* The exercise: Repeat every line, exactly, from the very first through the one where "M['ltext'], fix=False), fb)" appears. Add nothing else.

* Listing:
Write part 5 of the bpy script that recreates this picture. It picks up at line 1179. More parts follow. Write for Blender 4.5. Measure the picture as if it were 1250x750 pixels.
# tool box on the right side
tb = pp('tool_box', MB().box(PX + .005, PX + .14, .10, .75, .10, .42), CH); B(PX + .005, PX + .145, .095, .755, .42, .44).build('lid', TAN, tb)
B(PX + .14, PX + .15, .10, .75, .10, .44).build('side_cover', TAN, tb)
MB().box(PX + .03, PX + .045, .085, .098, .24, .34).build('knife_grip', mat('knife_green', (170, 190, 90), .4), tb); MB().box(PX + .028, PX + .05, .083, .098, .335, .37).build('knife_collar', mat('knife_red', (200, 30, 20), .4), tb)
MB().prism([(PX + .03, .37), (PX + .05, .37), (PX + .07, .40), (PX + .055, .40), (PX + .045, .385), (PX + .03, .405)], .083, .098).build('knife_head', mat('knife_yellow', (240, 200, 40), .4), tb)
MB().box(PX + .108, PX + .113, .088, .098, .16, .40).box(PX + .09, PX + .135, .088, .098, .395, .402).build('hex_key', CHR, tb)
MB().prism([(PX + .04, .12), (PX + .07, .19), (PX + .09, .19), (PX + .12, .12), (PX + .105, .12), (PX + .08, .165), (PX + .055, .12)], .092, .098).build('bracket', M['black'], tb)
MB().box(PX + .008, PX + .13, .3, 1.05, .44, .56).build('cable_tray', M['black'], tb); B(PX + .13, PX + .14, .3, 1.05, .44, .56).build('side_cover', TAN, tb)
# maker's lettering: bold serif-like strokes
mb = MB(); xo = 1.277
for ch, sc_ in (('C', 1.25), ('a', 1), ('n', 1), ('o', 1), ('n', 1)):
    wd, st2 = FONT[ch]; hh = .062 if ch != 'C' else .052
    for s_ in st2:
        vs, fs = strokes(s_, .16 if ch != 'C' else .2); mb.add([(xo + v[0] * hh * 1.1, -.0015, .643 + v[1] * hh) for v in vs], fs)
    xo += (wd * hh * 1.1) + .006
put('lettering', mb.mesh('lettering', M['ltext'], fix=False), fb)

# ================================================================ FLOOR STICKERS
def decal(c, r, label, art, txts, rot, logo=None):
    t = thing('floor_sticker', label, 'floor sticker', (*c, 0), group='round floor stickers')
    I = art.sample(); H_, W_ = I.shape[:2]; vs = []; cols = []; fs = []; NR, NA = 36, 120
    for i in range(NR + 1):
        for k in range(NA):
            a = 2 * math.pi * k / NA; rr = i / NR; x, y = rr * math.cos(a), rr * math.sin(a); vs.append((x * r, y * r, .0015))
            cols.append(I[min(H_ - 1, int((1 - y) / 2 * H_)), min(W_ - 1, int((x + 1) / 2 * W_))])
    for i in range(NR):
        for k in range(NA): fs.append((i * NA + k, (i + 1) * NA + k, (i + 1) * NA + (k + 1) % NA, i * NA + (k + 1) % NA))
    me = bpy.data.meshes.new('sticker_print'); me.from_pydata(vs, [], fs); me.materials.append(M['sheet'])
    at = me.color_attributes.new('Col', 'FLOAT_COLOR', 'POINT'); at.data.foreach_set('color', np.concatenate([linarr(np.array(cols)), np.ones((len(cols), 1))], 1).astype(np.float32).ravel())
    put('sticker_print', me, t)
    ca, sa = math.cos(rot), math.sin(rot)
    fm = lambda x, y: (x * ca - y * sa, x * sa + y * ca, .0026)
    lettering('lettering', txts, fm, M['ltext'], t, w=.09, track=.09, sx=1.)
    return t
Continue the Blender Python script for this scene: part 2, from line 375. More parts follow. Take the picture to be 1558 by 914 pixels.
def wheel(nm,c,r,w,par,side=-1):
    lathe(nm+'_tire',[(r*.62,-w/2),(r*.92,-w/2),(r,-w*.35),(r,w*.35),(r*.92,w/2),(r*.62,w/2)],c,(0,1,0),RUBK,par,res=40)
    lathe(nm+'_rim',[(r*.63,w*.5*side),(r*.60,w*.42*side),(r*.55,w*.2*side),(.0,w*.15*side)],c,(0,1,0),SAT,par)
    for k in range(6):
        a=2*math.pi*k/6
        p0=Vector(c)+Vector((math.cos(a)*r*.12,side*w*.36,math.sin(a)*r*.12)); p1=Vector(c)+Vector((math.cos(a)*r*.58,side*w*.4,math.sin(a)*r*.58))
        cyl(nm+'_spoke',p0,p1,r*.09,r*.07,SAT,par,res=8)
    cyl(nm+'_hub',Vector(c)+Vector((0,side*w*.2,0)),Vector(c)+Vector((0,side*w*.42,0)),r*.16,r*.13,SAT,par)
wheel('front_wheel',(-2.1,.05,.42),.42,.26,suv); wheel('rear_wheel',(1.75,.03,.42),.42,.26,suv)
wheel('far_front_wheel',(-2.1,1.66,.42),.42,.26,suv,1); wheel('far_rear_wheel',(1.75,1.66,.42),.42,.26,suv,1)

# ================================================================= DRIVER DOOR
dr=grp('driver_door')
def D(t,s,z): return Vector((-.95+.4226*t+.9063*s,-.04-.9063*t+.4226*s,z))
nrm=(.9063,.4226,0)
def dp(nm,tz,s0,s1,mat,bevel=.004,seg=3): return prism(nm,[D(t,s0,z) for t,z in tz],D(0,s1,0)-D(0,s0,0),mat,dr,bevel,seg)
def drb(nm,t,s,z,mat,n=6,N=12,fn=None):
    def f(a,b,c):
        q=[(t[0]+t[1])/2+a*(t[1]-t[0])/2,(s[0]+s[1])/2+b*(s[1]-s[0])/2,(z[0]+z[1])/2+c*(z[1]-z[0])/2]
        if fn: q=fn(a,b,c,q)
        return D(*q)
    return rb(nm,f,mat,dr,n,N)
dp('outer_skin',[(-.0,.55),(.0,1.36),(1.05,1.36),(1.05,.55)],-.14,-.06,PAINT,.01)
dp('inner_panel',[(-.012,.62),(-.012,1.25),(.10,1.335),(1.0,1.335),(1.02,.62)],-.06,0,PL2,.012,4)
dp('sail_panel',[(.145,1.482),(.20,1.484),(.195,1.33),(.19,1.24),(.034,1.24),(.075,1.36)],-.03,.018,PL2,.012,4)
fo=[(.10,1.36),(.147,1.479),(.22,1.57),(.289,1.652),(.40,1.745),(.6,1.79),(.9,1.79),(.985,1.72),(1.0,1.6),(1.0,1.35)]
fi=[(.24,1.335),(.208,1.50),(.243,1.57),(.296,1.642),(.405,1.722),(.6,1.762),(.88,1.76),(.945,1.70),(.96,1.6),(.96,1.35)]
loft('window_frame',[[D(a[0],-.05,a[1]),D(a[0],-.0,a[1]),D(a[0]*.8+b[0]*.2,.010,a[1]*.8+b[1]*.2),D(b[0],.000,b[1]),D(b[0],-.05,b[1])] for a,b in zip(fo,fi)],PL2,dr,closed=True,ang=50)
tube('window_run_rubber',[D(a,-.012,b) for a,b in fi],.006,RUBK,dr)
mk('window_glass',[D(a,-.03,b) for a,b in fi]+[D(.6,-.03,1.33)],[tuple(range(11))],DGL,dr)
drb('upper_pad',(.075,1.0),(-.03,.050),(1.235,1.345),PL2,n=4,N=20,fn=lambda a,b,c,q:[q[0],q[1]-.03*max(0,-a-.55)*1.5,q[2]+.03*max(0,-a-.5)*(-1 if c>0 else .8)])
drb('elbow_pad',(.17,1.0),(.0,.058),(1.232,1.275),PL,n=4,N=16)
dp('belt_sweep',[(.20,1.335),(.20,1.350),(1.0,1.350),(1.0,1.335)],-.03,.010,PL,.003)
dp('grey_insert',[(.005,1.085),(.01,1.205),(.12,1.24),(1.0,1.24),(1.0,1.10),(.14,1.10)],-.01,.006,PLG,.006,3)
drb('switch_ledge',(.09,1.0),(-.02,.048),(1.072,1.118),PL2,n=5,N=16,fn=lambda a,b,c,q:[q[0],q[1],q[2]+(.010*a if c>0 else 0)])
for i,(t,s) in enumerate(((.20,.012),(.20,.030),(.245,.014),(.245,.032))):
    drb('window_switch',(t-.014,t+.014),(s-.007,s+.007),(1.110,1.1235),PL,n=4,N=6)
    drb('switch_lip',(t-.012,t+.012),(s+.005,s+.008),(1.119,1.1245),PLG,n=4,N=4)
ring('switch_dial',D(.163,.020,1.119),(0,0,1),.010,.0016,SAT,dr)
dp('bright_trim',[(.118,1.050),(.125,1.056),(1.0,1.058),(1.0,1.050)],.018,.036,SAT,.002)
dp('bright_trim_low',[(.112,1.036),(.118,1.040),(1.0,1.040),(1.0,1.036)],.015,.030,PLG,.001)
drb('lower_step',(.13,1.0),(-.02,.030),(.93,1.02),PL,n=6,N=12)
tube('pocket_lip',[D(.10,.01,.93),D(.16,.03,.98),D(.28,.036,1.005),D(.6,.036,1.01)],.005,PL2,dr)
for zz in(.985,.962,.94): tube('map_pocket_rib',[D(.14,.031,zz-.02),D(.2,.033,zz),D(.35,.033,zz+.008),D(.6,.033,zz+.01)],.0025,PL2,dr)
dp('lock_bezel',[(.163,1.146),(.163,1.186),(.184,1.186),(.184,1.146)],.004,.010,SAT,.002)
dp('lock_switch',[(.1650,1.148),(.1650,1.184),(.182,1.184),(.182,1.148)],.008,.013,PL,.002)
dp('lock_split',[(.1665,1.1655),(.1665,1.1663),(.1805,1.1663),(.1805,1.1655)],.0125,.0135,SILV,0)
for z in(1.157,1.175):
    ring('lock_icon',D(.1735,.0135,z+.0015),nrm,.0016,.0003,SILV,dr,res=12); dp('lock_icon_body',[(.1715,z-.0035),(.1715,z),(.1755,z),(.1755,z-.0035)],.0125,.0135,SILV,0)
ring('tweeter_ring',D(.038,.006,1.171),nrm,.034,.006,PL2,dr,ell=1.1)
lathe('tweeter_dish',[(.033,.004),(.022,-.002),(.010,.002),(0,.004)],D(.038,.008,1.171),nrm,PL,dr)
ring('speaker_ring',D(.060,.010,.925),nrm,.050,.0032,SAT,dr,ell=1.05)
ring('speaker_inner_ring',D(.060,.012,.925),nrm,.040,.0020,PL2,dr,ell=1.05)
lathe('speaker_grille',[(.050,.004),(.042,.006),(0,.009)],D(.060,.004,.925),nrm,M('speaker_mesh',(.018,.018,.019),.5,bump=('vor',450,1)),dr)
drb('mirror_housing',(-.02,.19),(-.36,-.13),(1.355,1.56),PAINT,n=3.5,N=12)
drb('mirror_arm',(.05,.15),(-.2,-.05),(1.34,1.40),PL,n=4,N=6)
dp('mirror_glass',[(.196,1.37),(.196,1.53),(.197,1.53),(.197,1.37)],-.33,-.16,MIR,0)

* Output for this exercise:
Write part 5 of the bpy script that recreates this picture. It picks up at line 1179. More parts follow. Write for Blender 4.5. Measure the picture as if it were 1250x750 pixels.
# tool box on the right side
tb = pp('tool_box', MB().box(PX + .005, PX + .14, .10, .75, .10, .42), CH); B(PX + .005, PX + .145, .095, .755, .42, .44).build('lid', TAN, tb)
B(PX + .14, PX + .15, .10, .75, .10, .44).build('side_cover', TAN, tb)
MB().box(PX + .03, PX + .045, .085, .098, .24, .34).build('knife_grip', mat('knife_green', (170, 190, 90), .4), tb); MB().box(PX + .028, PX + .05, .083, .098, .335, .37).build('knife_collar', mat('knife_red', (200, 30, 20), .4), tb)
MB().prism([(PX + .03, .37), (PX + .05, .37), (PX + .07, .40), (PX + .055, .40), (PX + .045, .385), (PX + .03, .405)], .083, .098).build('knife_head', mat('knife_yellow', (240, 200, 40), .4), tb)
MB().box(PX + .108, PX + .113, .088, .098, .16, .40).box(PX + .09, PX + .135, .088, .098, .395, .402).build('hex_key', CHR, tb)
MB().prism([(PX + .04, .12), (PX + .07, .19), (PX + .09, .19), (PX + .12, .12), (PX + .105, .12), (PX + .08, .165), (PX + .055, .12)], .092, .098).build('bracket', M['black'], tb)
MB().box(PX + .008, PX + .13, .3, 1.05, .44, .56).build('cable_tray', M['black'], tb); B(PX + .13, PX + .14, .3, 1.05, .44, .56).build('side_cover', TAN, tb)
# maker's lettering: bold serif-like strokes
mb = MB(); xo = 1.277
for ch, sc_ in (('C', 1.25), ('a', 1), ('n', 1), ('o', 1), ('n', 1)):
    wd, st2 = FONT[ch]; hh = .062 if ch != 'C' else .052
    for s_ in st2:
        vs, fs = strokes(s_, .16 if ch != 'C' else .2); mb.add([(xo + v[0] * hh * 1.1, -.0015, .643 + v[1] * hh) for v in vs], fs)
    xo += (wd * hh * 1.1) + .006
put('lettering', mb.mesh('lettering', M['ltext'], fix=False), fb)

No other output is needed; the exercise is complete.